Der Kampf ums Dasein (Gartenlaube 1885)
[156] Der Kampf ums Dasein. (Mit Illustration S. 145.) Aus dem Scherz wird Ernst und aus dem Spiele Kampf. Wie oft haben wir Gelegenheit, dieser Wandlung der Dinge im kindlichen Leben zu begegnen! Auch die Helden des Miniaturkampfes, der sich hier neben dem Hökerstande abspielt, machen von diesem Privileg der Kindheit und Jugend den ausgiebigsten Gebrauch. Anfangs schnüffelten und zupften gar leise die vierbeinigen Witzbolde an den Zipfeln des Kinderbettchens und prallten wohl ein wenig zurück, als der Muntergewordene sich zu regen begann.

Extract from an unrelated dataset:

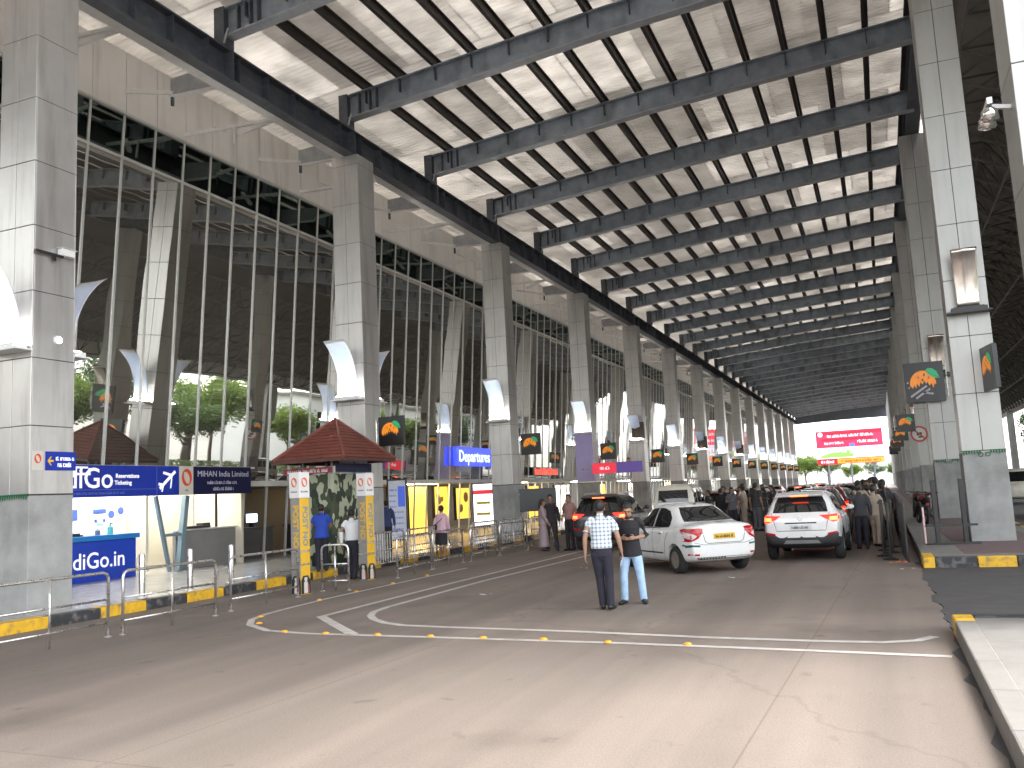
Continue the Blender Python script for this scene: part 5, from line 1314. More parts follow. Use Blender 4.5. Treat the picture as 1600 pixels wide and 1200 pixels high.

Bald aber gingen sie zum Angriffe über und stehen schon im Begriff, dem Säuglinge das Nothwendigste zu rauben. Das Bettchen ist aufgedeckt, und nun wird auch die Windel fortgezerrt und sogar der süße Zulp mit Gewalt annektirt. Was hilft da das unzweckmäßige Strampeln mit den Beinchen? Die Uebermacht ist zu groß, und selbst aus dem benachbarten Korbe droht eine Verstärkung den Angreifern zu erwachsen. Hilflos auf dem Straßenpflaster zu liegen, das ist für den Säugling das voraussichtliche Resultat des muthwilligen Treibens, welches in einen regelrechten Kampf ums Dasein ausartet. Aber die Natur hat auch dem hilflosen Menschenkinde eine Waffe verliehen, von der es nun rechtzeitig Gebrauch macht. Das Gesichtchen zieht sich in Fältchen zusammen, und ein jammernder Schrei tönt aus dem Kinderwagen. Das Herz der Mietzekatze, der gleichgültigen Zuschauerin dort oben auf der Tone, rührt er freilich nicht, aber die nicht weit entfernte Mutter vernimmt wohl den Nothruf. Bald regnet es Prügel auf die muthwillige Angreiferschar, und der Kampf hat ein Ende.